• ted'in düzenledigi özet olarak "öss'ye hayir" kampanyasi diyebiliriz.sloganlarinin "hayat=180dk?" olmasi gerçekten insani düsündürüyor.bütün veriler ve istatisliklerle ayrica össye karsi ne gibi çözümler ve öneriler getirebilecegini söylemesi çok önemli, bunun yaninda üzerinde gerçekten büyük bir emekle olusturulmus bir kampanya olmasida ayri bir öneme sahip, gerçekligi çok yüksek ve mantikli olan bu kampanyada is sadece devletimize kaliyor.sitesi içinde;

    http://www.180dk.org.tr/
  • 2011'de olgunluk sınavı (bakalorya) sisteminin geçerli olacağı bir üniversiteye giriş sistemi önermesiyle, türkiye'ye 200 üniversite hedefi belirtmesiyle ve hatta belli bir süre sonunda 140binlerle ifade edilen bir akademisyen rakamı dikkatimi çeken kampanya.

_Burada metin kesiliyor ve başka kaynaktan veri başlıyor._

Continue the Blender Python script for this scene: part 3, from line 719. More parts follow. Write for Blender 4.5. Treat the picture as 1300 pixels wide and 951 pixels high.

    türkiye'nin başka ülkelerin bilim politikalarına hizmet etme "şaşkınlığından" vazgeçip, kendi ihtiyaçlarına uygun bir bilim ve teknoloji politikasını edinmesinin gerekliliğine değinmişler web sayfasında.

    doğru ve çok yerinde bir tespit; ancak 200 üniversite gerçekten türkiye için uygun bir rakam mı emin olamıyorum; bir zamanlar cem uzan'ın dediği her ile bir üniversite "arzu"sundan daha faklı bir şey olduğuna inanmak istiyorum; ancak 180 dk'nın göbeğinde yatan sorun yağları değil mi? öncelikle temelden gelen eğitimin sisteminin iyice bir silkelenmesi gerekmez mi? bugün sağlık ocağında iki öğrenci gördüm, kaç gün rapor alma hakları kaldığını söylüyorlardı birbirlerine; ben de en verimli dönemimi yılanın boruya sokularak düzeltilmeye çalışıldığı gibi kendimi test çözmeye adapte ettiğim ve bu uğurda tüm hayatımı elimin tersiyle bir kenara ittiğim oldukça anlamsız bir gençlik dönemi yaşayan kuşaktan geliyorum ve bunun öfkesiyle dolu olduğum için bu sistemin kesinlikle değişmesini istiyorum; ancak eğitimin lüks bir hak (!) haline geldiği güzel ülkemde ekonomik altyapının işleri kolaylaştırması sağlanmadan bitirilecek bir 180 dk devrinin ve 200 küsur üniversitenin ne işe yarayacağından pek umutlu olamıyorum.sonuçta üniversite isteyen iller araştırma yapma aşkıyla yanıp tutuştukları için istemiyorlar; üniversite sınavına karşı duruş alanların hepsi de bilimsel bir kaygı duymuyorlar hayatlarında; ah bir kebap işim olsa da paraya para demesem, yazar mıyım o zaman bunları? umurumda olmas.